Friday, May 29, 2015

Joko Widodo’s intense nationalism stalls regional leadership



By Rowan Callick

Many foreign affairs experts hope — even believe — the wounds of the Andrew Chan and Myuran Sukumaran executions will heal and that Indonesian President Joko Widodo will work his way into Australian respect, if not affection.

Then he may even venture a full-scale official visit — his previous brief trip here as President was for the G20 summit in Brisbane last October. He spent three days in Papua New Guinea last week — where the two countries share a sometimes problematic 820km land border — so he will surely come here too in time, so this thinking might go. But maybe he won’t. Ever.

In PNG he failed to publicly address the big issue between the countries — the way their fellow Melanesians are governed in the provinces on the western half of New Guinea island, in Papua and West Papua. It was left to PNG Prime Minister Peter O’Neill to spell out new arrangements involving the Melanesian provinces.

David Camroux, co-editor of the Journal of Current Southeast Asian Affairs, has written a telling paper — published by the Australian National University’s East Asia Forum — that says: “Joko’s foreign policy represents a return to the guided democracy period of Indonesia’s founding president, Sukarno.”

Of course, it helps this thesis that Joko’s political patron, and the least effectual among his predecessors as Indonesian presidents, is Sukarno’s daughter Megawati Sukarnoputri.
Camroux cited Joko’s speech last month at the 60th anniversary celebrations for the Asia-Africa Conference as underlining this lineage: “While there was not the same lofty anti-colonial rhetoric, the thrust of the speech was the same — that is, the need to break away from the Western economic order.” A fortnight earlier, Megawati gave a speech at her party’s congress stressing its core economic nationalism platform.

Joko is well aware of Indonesia’s need for foreign investment, so he effectively compensates in another area of public policy by his especially vigorous nationalism, resisting foreign pressure over the death penalty for drugs offences.

And on the international stage, Camroux adds, Joko, “like Sukarno for most of his presidency, is essentially his own foreign minister. Compared to her predecessors, Indonesia’s current Foreign Minister, Retno Marsudi, seems to be an intellectual lightweight.
“It would appear that Megawati pushed for her appointment for symbolic reasons — she is Indonesia’s first female foreign minister,” as Megawati was the first woman president. But the Foreign Minister has not been given much room to burnish her own credentials.
Another foreign policy focus of Sukarno that overlapped domestic policy was his emphasis on protecting maritime sovereignty — a ready route to restore popularity, through for instance blowing up illegal fishing vessels and, more controversially, “turning back the boats” filled with desperate Rohingyas.

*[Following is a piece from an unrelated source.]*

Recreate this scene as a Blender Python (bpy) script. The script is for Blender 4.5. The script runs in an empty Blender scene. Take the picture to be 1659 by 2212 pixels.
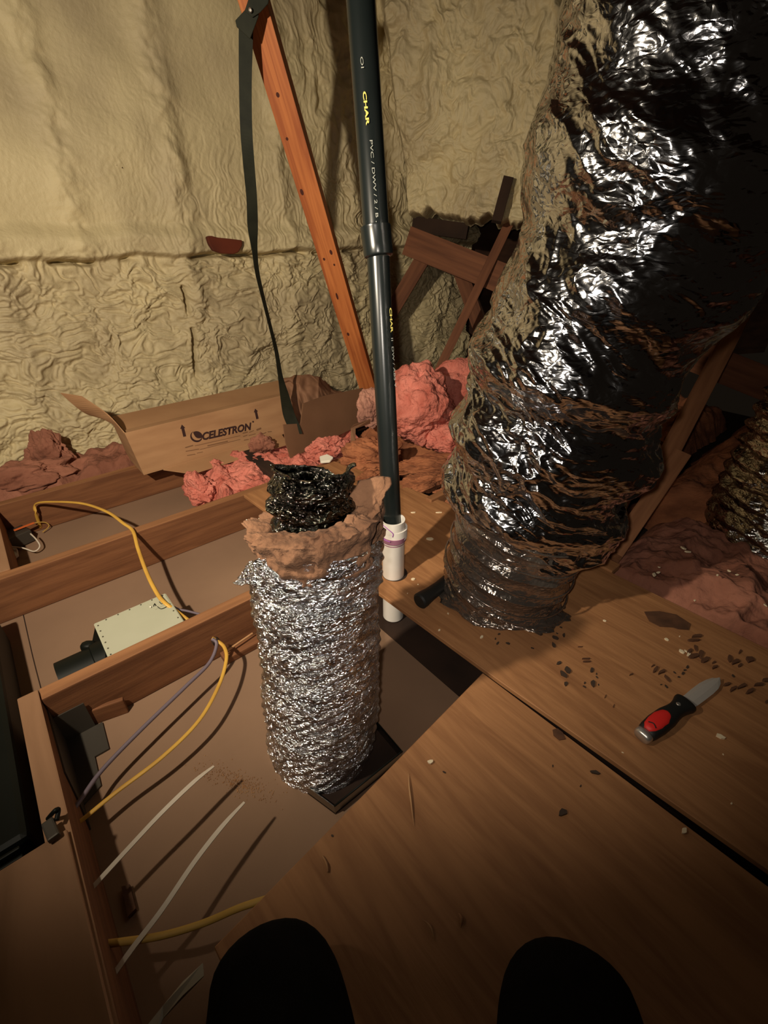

Aaron Connelly, a research fellow at the Lowy Institute, says Joko’s foreign policy emanates from “his conviction that Indonesia’s dignity depends upon the state’s ability to defend itself from multifarious attempts to weaken it from within and without”. He thus wishes to revive the authority of the state — though as in China, the question then arises as to whether this involves strengthening the rule of law, as an autonomous institution, or the rule by law, as an agency of state power.

While Joko speaks frequently on his maritime agenda, Connelly says “he still shows little interest in or any deep knowledge of international politics in the region”.
And his commitment to a Sukarno-style concept of the strong state and the domestic politics of sovereignty could push him, Connelly says, “towards a less co-operative stance on specific issues that capture the imagination of the political and diplomatic elite” — such as trade and micro-economic policy.

Such an approach will make it less likely that Indonesia will play a leadership role, as it had begun to do under the presidency of Susilo Bambang Yudhoyono with Marty Natalegawa as foreign minister, in ASEAN or on South China Sea issues.

And Joko has come to office just as new leaders have emerged in those three other powers of Asia, China, Japan and India, whose regional and global visions and ambitions, as well as their domestic authority, are palpable: Xi Jinping, Shinzo Abe and Narendra Modi.
Robustly democratic Indonesia should be assuming regional leadership with a confidence that, at least for now, is eluding Joko.